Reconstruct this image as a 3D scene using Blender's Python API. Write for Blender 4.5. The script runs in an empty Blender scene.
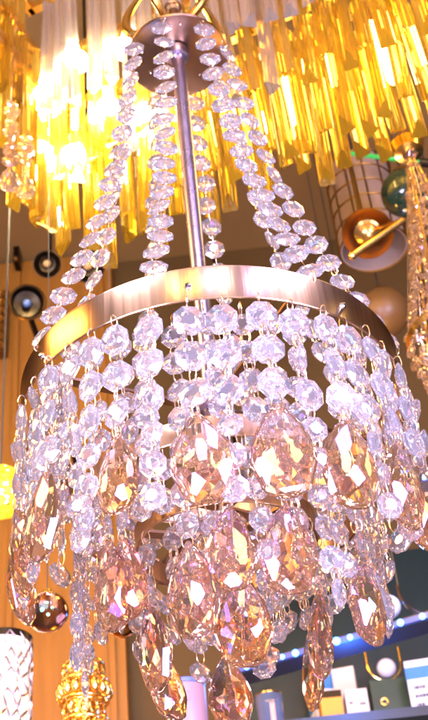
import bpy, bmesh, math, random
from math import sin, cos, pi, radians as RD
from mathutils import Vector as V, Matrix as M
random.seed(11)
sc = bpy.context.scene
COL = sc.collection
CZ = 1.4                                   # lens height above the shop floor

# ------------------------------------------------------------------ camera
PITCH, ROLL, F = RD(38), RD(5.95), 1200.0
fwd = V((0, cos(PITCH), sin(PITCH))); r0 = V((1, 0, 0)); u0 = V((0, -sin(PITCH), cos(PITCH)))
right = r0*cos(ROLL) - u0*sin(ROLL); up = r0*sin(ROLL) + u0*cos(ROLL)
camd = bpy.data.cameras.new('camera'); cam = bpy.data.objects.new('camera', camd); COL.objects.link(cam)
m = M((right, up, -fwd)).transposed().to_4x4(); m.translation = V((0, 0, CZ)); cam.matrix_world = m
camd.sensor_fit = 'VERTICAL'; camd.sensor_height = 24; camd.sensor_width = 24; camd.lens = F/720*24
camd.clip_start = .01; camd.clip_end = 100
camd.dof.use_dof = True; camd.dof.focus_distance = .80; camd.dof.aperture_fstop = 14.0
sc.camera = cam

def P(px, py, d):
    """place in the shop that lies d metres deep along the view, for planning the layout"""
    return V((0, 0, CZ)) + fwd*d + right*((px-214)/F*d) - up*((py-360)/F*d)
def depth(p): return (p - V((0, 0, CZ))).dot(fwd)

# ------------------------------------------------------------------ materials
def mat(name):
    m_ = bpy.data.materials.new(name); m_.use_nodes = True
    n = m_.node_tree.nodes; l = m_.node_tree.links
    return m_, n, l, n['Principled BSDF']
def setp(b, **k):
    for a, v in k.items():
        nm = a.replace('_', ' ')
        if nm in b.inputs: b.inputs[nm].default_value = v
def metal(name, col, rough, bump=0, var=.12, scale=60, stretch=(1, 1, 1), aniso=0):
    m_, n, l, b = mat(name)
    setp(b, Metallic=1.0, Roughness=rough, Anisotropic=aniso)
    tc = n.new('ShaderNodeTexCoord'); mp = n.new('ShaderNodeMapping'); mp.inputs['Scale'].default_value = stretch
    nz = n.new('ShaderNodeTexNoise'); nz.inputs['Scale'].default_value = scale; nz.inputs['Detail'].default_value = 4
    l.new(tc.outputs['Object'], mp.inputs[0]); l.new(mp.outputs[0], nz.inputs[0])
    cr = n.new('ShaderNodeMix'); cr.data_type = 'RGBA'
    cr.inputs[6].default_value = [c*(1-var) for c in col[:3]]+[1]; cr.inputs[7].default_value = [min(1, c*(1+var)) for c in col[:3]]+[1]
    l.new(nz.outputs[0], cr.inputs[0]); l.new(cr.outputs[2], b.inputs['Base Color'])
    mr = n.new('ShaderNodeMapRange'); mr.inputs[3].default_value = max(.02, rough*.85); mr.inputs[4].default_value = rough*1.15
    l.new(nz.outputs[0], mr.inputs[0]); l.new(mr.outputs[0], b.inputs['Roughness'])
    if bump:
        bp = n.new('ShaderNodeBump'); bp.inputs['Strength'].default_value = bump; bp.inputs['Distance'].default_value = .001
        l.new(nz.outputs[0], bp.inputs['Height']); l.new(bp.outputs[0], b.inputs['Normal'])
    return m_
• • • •
**Task to complete:**
Copy every line above that includes the string "scene".

**Task result:**
Reconstruct this image as a 3D scene using Blender's Python API. Write for Blender 4.5. The script runs in an empty Blender scene.
sc = bpy.context.scene